Scent & Care achieved double-digit growth in all regions even though the growth dynamics slowed down slightly in the third quarter. The division enjoyed its sharpest rise in sales of 17 % (at local currency) in the EAME region, followed by the North America with 15 % (at local currency) and Asia/Pacific with 13 % (at local currency). Sales in Latin America remained on a high level with a growth rate of 11 % (at local currency), although growth was more moderate due to strong prior-year comparables.
Sales of Scent & Care grew by approximately 20 % (14.7 % at local currency) to € 621.8 million (previous year: € 518.6 million). The EBITDA rose 54 % to € 131.2 million (previous year: € 85.0 million), whereby the EBITDA margin increased to 21.1 % over 16.4 % for the same period of last year.
Flavor & Nutrition – highly profitable with an EBITDA margin of 23.3 %
The Flavor & Nutrition division also enjoyed high demand in all application areas with a particularly strong development in Sweets and Beverages.
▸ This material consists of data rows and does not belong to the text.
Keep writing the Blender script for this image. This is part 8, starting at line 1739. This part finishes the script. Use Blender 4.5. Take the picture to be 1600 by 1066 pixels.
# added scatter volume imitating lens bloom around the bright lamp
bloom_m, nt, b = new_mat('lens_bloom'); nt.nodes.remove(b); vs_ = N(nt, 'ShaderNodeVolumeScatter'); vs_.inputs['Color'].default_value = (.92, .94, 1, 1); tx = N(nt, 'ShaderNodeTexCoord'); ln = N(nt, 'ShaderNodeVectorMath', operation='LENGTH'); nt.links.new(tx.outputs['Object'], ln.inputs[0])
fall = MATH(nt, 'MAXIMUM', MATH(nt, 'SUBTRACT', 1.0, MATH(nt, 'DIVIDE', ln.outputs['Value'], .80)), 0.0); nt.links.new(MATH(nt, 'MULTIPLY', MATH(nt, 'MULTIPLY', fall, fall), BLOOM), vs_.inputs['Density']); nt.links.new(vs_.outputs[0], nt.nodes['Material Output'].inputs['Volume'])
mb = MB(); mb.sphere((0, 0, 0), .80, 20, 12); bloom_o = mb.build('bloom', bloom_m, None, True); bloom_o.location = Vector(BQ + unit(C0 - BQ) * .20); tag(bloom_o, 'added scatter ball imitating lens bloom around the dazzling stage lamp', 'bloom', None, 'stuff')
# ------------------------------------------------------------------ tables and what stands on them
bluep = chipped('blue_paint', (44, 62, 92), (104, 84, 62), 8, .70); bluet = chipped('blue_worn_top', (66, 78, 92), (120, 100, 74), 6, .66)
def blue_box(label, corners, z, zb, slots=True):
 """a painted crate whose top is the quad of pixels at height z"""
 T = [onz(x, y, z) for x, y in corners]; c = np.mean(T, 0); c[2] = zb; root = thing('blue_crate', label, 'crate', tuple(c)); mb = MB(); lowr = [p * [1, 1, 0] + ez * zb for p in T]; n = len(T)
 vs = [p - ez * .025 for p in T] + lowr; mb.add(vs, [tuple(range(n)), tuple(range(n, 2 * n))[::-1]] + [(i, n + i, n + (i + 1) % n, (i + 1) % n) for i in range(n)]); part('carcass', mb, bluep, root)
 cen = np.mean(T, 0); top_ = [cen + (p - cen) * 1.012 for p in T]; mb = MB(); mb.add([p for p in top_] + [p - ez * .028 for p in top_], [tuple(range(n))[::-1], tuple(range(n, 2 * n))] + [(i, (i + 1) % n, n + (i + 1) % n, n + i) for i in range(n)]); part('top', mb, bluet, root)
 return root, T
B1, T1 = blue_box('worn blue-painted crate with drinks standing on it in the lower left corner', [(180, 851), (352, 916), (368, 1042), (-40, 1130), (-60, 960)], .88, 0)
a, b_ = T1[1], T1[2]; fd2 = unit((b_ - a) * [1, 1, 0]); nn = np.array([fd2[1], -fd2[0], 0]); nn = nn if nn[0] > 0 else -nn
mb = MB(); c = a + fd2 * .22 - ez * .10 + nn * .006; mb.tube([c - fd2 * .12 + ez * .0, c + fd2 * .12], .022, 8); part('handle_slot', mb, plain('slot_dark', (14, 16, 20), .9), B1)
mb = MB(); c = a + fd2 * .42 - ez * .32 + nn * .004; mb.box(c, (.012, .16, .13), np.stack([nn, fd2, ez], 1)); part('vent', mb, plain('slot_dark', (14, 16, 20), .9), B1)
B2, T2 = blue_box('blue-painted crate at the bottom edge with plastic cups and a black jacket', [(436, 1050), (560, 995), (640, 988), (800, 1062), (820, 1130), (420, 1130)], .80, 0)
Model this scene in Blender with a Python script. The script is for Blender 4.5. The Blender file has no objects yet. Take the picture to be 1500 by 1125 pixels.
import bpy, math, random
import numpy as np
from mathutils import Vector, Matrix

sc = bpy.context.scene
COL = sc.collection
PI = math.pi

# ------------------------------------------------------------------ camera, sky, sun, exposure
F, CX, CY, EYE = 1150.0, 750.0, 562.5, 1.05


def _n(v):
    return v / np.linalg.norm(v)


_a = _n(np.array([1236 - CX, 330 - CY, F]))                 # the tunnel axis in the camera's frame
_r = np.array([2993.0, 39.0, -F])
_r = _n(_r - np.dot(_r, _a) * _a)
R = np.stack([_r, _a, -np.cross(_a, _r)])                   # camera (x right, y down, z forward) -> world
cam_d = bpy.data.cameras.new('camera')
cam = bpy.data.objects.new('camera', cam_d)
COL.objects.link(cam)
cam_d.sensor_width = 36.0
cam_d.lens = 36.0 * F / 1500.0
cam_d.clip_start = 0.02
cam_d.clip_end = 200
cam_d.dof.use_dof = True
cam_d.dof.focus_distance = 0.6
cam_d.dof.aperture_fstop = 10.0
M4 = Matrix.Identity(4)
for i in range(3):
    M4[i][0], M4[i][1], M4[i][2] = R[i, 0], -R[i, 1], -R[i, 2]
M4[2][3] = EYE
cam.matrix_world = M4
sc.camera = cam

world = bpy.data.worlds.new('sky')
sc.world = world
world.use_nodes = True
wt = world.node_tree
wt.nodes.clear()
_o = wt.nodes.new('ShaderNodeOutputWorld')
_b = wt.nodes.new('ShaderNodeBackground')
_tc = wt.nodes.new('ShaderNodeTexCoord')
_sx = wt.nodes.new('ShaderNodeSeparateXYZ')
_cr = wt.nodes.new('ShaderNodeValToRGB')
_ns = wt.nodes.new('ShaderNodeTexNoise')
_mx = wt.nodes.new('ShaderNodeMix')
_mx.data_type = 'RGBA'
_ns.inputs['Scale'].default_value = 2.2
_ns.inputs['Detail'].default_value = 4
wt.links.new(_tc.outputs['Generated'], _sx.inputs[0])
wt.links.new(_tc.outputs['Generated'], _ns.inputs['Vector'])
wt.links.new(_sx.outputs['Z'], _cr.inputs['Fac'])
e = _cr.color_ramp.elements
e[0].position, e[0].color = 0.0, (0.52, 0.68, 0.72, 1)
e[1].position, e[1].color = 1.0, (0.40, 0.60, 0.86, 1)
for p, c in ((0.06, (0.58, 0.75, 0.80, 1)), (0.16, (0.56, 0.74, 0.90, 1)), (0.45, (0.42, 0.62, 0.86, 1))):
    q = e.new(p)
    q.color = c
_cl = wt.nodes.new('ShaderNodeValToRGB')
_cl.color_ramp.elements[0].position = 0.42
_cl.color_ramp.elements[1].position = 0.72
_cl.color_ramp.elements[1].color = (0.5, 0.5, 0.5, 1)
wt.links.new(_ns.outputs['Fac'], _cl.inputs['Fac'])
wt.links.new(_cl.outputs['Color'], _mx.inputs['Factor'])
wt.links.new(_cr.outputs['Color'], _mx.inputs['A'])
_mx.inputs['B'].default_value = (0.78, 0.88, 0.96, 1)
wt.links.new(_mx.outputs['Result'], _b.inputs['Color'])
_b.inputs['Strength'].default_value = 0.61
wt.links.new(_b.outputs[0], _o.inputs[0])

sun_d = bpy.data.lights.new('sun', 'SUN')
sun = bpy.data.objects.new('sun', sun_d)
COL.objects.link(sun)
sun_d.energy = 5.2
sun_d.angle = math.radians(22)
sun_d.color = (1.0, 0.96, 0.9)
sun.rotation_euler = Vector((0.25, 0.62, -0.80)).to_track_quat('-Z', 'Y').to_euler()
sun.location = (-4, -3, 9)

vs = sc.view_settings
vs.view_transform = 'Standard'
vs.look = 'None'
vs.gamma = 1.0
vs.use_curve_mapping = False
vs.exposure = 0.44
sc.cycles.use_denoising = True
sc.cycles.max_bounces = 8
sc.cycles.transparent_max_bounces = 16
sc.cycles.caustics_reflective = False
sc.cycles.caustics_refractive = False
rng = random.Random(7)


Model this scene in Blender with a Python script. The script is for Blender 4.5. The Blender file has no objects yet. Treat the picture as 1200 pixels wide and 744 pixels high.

Business developed most dynamically in Latin America. Flavor & Nutrition achieved a 15 % increase in sales (at local currency), which was particularly driven by strong business with international and local key customers. The Asia/Pacific region posted the second-highest increase in sales of 13 % (at local currency) primarily due to the high demand in Beverages. Both, North
America and the EAME region posted a 9 % growth in sales (at local currency). Products from the application areas Sweet and Savory were the primary growth engines in North America. Symrise also concluded new supplier contracts for vanilla flavors and seasonings in North America. In the EAME region, Flavor & Nutrition benefited mainly from the above-average growth rate for soft drinks and alcoholic beverages, among others from an increasing demand for mixed beer beverages.
Segment sales during the reporting period rose 12.9 % (10.2 % at local currency) to € 586.0 million (previous year: € 518.9 million). The EBITDA improved by 29 % to € 136.5 million (previous year: € 105.8 million). The EBITDA margin attained the excellent level of 23.3 %.